Intisari-Online.com - Michael Clark Rockefeller merupakan anak salah satu konglomerat terkenal dari Amerika Serikat.
Ia adalah anggota keluarga Rockefeller, salah satu keluarga terkaya sepanjang sejarah di Amerika Serikat.
Pria yang lahir tahun 1938 itu adalah anak bungsu gubernur New York dan Wakil Presiden Amerika Serikat Nelson Rockefeller.
Kakek buyutnya adalah John D. Rockefeller, seorang filantropi pendiri yayasan Rockefeller Foundation yang terkenal.
Michael dikenal sebagai sosok yang gila berpetualang, bahkan ia pun menolak untuk melanjutkan bisnis keluarga demi tetap bisa berpetualang ke berbagai tempat.
Hingga suatu hari, ia hilang secara misterius dan menimbulkan kegemparan.
Segala cara dilakukan untuk menemukan keberadaan Michael, mulai dengan kapal hingga helikopter, menjelajahi daerah itu. Orangtuanya pun sampai turun tangan sendiri untuk mencarinya.
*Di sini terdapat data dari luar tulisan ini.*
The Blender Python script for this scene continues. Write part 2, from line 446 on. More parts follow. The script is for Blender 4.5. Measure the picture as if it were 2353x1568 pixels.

Tetapi, keberadaannya tak ditemukan dan dinyatakan mati secara hukum pada 1964. Berbagai spekulasi muncul soal penyebab kematiannya.
Melansir All That's Interesting, hilangnya Michael Rockefeller terjadi setelah anak konglomerat itu melakukan perjalanan kembali ke Papua Nugini ditemani Rene Wassing, antropolog pemerintah pada tahun 1961.
Sebelum perjalanan itu, dia dan tim peneliti dokumenter telah pergi ke Nugini Belanda.
Papua Nugini sendiri merupakan pulau besar di lepas pantai Australia (sekarang masuk Provinsi Papua, Indonesia).
Kepergiannya ke sana untuk mengumpulkan seni dari orang suku Asmat yang tinggal di sana, sebuah hal yang digemari oleh Michael.
Baca Juga: Hari HAM: Begini Keterkaitan Antara Hak Asasi Manusia dengan Kewajiban Asasi Manusia
Setelah lulus dari Harvard tahun 1960, Michael memang memutuskan untuk mencari 'seni-primitif' - sebuah istilah yang tidak lagi digunakan untuk seni non-Barat, khususnya yang berasal dari masyarakat adat.
Ketika tiba di Papua Nugini, tim Michael bukanlah sesuatu yang sepenuhnya disambut. Pada saat itu, perang antarsuku adalah hal biasa dan Michael mengetahui pejuang Asmat akan mengambil kepala musuh mereka dan memakan daging mereka.
Tetapi bagaimanapun, misinya selesai dan dia menulis rencananya untuk membuat studi antropologis rinci tentang Asmat dan memajang koleksi seni mereka di museum ayahnya.
Takdir berkata lain ketika ia melakukan perjalanan kembali ke tempat itu. Saat kapal mendekati Otsjanep pada 19 November 1961, tiba-tiba terjadi badai yang membalikkan kapal. Disebutkan mereka berada 12 mil dari pantai.
Sementara Wassing menempel di lambung kapal yang terbalik, dikisahkan Michael berkata pada Wassing, "Saya pikir saya bisa melakukannya," dan melompat ke air.
Itulah saat-saat Michael terakhir terlihat. Sehingga penyebab kematiannya secara resmi dinyatakan akibat tenggelam.
Tetapi, hilangnya anak konglomerat itu secara misterius menjadi sensasi dan rumor pun menyebar.
Salah satunya menyebutkan bahwa ia dimakan oleh orang-orang Suku Asmat, suku yang mendiami Papua Nugini.
Selain itu, beberapa mengatakan bahwa dia dimakan hiu saat berenang ke pulau, hinga spekulasi dia tinggal di suatu tempat di hutan Papua untuk melarikan diri dari kurungan kekayaan.
Ketika kasusnya dibuka kembali, pada tahun 2014, reporter National Geographic Carl Hoffman mengungkap dalam bukunya Savage Harvest: A Tale of Cannibals, Colonialism and Michael Rockefeller’s Tragic Quest for Primitive Art, menghasilkan bukti bahwa Michael dibunuh suku Asmat.
Dikatakan, mereka mengetahuinya dari misionaris yang tinggal di sana selama bertahun-tahun mengarah pada kesimpulan tengkorak yang diklaim suku Asmat milik Michael.
Tetapi, laporan itu terkubur dalam file rahasia dan tidak diselidiki lebih lanjut dan kabar ini tidak disampaikan oleh Belanda.